About the Book
Making the rich narrative world of Talmud tales fully accessible to modern readers, renowned Talmud scholar Dr. Jeffrey L. Rubenstein popularizes both well-known and unknown stories, analyzes the tales in their original Talmudic context, explores their cultural meanings and literary artistry, and illuminates their relevance for modern readers.
To elucidate the stories’ deeper meanings at the time, Rubenstein delves into both rabbinic life (the academy, master-disciple relationships) and Jewish life under Roman rule (Roman persecution, taxation, bathhouses). Additionally, he explains how the storytellers used irony, wordplay, figurative language, and other art forms to communicate their intended messages.
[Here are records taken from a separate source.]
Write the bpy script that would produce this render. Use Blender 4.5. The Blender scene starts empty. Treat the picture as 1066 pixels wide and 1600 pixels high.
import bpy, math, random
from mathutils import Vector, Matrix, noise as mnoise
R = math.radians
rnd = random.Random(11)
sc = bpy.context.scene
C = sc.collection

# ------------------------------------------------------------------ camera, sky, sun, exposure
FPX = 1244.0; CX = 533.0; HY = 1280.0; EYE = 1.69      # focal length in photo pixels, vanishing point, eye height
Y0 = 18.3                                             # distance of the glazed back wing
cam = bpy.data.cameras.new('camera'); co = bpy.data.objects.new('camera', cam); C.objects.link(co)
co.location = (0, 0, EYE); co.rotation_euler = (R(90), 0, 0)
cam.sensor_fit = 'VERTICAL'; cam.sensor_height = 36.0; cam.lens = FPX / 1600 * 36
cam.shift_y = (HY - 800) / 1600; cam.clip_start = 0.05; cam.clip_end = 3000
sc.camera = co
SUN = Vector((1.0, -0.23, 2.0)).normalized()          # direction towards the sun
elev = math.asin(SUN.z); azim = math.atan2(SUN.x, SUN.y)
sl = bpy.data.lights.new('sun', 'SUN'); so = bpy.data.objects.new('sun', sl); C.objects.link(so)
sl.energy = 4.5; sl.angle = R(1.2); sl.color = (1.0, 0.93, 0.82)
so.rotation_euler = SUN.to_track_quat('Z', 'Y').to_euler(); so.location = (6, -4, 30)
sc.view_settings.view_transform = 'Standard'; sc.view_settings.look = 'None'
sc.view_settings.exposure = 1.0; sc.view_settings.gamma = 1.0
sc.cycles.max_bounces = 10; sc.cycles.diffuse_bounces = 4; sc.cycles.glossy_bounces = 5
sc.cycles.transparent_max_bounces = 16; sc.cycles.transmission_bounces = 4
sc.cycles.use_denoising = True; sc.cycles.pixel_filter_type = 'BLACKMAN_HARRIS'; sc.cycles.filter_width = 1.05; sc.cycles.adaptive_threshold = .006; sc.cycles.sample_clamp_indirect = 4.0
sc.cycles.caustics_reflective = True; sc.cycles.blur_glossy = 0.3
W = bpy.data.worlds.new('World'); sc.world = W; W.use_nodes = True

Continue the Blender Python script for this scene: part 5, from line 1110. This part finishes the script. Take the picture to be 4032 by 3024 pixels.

Each close reading also demonstrates the story’s continuing relevance through the generations into modernity. From “King Yannai and the Sages,” a confrontation between the King and the Rabbinic court, for example, parallels emerges in several controversial struggles to balance governmental power in American political history. The story of Honi’s seventy-year sleep, which culminates in his praying for his own death, becomes a window into the indignities of aging in our time. In addition, through the prism of Talmud tales, Rubenstein offers insight spanning the generations into suffering, beauty, disgust, heroism, humor, love, sex, truth, and falsehood.
By connecting twenty-first century readers to past generations, The Land of Truth: Talmud Tales, Timeless Teachings helps to bridge an all-too-often deep divide between modern Jews and the traditional worlds of their ancestors.
“Rubenstein is arguably the leading scholar in the world on Rabbinic stories. In this original book for a popular audience, he takes that scholarship into new arenas by relating the stories to issues in our time as well as explicating the stories within their original context.”
– Barry W. Holtz, PhD, Theodore and Florence Baumritter Professor of Jewish Education, Jewish Theological Seminary
“Talmud stories are valuable repositories of meaning for anyone who desires a deeper connection to the past, and yet today’s readers are at a lengthy remove from the technical, often inaccessible world of Talmudic texts. A master teacher is necessary to guide us to understanding them. That is the strength and value of Rubenstein’s volume: opening up a here-to-fore closed text to modern readers.”